End-of-year reading meme

This bloody thing again.

How many books read in 2017?
121. An all-time record that will surely not be surpassed, and a sign that I’ve been reading far too fast.

Fiction/non-fiction?
82 fiction, 35 non-fiction, 4 a bit of both.

Male/female authors?
70 male, 47 female, 3 both, 1 neither.

Favourite book read?
A tough call, but let’s say Erich Kästner’s The Flying Classroom. I had something in my eye towards the end. I usually find, reading them as an adult, that children’s books lack magic; not this one.

Least favourite?
When you read 121 books there are bound to be some letdowns. The worst book I read was an abysmal fantasy novel written by someone I know and published through a vanity firm. It should never have seen the light of day. But authorial incompetence didn’t stop me enjoying it (rather enhanced my enjoyment, if truth be told), and there were certainly books I liked less. Emily Witt’s initially engaging but eventually tedious Future Sex, for example, or (though I don’t like to admit it) Michael Cunningham’s The Snow Queen.

Oldest book read?
Christopher Marlowe’s Edward II (1593ish), though a couple of Shakespeares weren’t far behind.

Newest book read?
I read five books published in 2017, namely A Distant View of Everything and A Time of Love and Tartan, both by Alexander McCall Smith, The Stranger in the Woods: The Extraordinary Story of the Last True Hermit by Michael Finkel, Elmet by Fiona Mozley, and Women & Power: A Manifesto by Mary Beard.

Longest book title?
That honour goes to Michael Blakemore’s super Stage Blood: Five Tempestuous Years in the Early Life of the National Theatre.

Shortest book title?
Romain Rolland’s Dawn, though if you take its French title, L’Aube, it ties with Elmet.

How many rereads?
12, the most satisfying of which was André Aciman’s Call Me by Your Name, which I loved even more the second time than I did the first. A lightning bolt of a book.

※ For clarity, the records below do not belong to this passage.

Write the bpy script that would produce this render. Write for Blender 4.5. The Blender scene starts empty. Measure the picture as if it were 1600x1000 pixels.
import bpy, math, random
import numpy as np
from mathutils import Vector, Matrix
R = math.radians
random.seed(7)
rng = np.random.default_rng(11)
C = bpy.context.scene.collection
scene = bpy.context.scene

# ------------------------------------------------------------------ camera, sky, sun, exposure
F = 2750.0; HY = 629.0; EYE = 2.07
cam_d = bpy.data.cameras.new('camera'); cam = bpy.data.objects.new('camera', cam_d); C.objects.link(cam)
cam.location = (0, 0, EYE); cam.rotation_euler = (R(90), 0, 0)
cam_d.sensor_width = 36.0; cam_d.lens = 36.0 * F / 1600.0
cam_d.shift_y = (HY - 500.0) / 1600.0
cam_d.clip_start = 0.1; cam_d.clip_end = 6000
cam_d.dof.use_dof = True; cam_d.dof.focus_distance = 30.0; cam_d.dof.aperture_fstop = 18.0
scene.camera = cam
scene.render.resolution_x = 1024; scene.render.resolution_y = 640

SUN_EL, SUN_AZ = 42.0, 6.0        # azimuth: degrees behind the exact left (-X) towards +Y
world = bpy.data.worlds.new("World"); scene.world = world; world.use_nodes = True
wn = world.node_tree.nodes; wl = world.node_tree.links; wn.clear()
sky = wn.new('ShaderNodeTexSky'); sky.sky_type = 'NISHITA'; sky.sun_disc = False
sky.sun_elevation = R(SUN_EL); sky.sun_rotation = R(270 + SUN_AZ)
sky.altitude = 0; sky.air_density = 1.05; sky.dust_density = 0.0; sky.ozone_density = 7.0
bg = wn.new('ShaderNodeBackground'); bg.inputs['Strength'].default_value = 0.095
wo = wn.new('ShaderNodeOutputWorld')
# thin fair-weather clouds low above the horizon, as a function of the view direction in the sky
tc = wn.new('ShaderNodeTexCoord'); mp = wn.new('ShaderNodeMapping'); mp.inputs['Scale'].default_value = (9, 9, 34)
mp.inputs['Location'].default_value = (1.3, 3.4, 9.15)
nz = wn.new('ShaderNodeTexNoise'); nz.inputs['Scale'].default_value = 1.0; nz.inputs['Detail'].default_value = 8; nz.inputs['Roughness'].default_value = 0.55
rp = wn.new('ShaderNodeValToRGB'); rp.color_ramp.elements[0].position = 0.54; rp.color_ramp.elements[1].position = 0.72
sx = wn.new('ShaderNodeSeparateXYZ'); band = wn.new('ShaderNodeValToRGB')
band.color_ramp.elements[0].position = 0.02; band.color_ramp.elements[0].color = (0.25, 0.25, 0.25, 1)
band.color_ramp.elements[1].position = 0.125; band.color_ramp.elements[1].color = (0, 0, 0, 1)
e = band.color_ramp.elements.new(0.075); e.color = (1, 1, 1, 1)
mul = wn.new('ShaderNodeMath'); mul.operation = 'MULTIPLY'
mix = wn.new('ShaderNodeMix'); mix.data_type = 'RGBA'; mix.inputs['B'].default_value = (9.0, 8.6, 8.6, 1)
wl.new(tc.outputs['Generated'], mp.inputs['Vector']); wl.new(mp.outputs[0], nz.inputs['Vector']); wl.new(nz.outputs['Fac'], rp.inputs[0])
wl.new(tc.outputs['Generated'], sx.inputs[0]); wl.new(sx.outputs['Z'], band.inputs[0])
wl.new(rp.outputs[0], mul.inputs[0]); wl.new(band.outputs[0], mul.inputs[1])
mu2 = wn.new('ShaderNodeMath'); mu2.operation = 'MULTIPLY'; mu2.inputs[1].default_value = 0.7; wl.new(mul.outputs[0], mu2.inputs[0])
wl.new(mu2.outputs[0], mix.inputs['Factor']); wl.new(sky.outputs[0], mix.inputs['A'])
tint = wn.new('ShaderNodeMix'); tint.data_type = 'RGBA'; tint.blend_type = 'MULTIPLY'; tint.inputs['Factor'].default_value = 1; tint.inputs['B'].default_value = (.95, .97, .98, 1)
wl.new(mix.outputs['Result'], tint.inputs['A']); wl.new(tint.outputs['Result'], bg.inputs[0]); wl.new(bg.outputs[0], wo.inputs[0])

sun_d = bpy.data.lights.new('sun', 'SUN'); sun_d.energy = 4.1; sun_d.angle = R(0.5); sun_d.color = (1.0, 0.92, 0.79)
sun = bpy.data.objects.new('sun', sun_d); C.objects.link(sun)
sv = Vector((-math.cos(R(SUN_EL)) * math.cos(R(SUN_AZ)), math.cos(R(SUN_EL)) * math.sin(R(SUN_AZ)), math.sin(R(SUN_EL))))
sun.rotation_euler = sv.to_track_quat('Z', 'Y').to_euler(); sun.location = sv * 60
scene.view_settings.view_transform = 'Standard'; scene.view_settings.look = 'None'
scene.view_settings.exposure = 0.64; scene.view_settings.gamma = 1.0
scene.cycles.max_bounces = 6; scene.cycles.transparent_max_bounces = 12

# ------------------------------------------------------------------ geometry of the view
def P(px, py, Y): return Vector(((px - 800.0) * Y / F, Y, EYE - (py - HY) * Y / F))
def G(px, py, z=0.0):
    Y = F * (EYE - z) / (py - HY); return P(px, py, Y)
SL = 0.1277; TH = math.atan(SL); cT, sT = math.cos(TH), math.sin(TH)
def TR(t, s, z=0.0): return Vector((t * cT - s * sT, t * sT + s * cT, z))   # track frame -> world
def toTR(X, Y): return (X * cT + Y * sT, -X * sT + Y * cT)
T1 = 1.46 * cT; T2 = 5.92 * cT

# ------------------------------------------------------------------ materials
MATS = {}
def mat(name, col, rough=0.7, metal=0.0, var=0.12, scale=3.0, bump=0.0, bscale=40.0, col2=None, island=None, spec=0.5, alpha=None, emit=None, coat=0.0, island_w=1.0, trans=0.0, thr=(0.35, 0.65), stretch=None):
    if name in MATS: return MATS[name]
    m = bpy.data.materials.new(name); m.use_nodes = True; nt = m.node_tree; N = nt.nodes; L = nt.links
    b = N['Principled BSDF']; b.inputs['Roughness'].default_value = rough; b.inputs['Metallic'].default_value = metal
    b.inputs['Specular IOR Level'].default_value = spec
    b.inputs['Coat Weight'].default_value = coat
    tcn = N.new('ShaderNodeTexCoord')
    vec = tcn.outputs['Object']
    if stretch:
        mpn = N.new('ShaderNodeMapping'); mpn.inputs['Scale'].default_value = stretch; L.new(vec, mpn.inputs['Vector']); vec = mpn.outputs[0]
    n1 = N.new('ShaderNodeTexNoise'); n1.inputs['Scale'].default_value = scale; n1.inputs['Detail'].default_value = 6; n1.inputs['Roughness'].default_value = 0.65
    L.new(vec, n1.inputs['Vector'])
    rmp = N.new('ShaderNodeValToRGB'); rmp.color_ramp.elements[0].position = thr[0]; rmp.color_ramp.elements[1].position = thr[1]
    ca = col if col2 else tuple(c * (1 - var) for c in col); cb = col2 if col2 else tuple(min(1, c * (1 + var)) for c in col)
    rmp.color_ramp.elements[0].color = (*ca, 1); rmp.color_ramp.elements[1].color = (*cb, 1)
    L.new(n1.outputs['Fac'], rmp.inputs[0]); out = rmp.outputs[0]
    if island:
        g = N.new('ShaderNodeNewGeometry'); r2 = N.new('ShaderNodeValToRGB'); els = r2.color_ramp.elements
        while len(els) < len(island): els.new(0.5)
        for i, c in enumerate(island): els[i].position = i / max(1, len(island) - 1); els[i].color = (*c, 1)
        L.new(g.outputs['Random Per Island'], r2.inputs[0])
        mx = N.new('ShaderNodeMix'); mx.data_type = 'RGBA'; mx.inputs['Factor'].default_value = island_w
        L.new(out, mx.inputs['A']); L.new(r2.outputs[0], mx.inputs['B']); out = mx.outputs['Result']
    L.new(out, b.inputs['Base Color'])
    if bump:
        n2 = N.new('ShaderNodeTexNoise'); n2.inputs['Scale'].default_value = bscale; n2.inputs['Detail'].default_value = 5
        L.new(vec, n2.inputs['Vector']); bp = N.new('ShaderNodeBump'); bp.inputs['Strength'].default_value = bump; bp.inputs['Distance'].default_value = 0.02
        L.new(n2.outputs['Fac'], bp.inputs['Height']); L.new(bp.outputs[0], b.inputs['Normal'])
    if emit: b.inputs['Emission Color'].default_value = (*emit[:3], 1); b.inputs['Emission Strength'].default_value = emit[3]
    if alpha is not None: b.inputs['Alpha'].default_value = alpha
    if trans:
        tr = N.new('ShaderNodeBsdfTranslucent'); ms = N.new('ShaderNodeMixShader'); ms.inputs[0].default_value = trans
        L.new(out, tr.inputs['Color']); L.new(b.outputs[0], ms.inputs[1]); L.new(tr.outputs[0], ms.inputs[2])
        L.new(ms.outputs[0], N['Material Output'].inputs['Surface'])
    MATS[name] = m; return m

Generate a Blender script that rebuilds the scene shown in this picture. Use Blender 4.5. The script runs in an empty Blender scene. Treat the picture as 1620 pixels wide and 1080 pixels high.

Most books read by a single author?
8 (Margaret Stuart Barry, all of whose Simon and the Witch books I devoured during a bout of nostalgia in the summer), then 7 (Arthur Conan Doyle, most of whose Sherlock Holmes books I reread).

Any in translation?
30, including translations from Estonian, Hebrew, Latvian, Lithuanian, Maltese, Romanian, Slovak and Slovene. No books read in French or German, though, which may be something to address in 2018.

How many books were borrowed from the library?
62. Down on last year, partly because of having to buy obscure books in translation. At the end of the year I began to feel I was finally starting to make progress in reading books I’d owned for ages but not got around to, and I hope I can carry on with that this year.

I had no clue what was going on:
Perhaps it was foolhardy of me to read Mya Tannenbaum’s Conversations with Stockhausen.

Favourite character encountered this year:
I don’t know if you can count real people, but probably Mr Elliott. Otherwise, maybe Lilian Faschinger’s Magdalena.

What next?
I’m intending to read Proust in 2018, and have made a tentative start. I’ll have to go slow (the book count will be in double rather than treble figures this year, I fancy), and am looking forward to it. I hope to get around to rereading some favourites (Nabokov, Hollinghurst, Leavitt), and would like to get stuck into Edward St Aubyn too. Roald Dahl’s short stories as well, perhaps.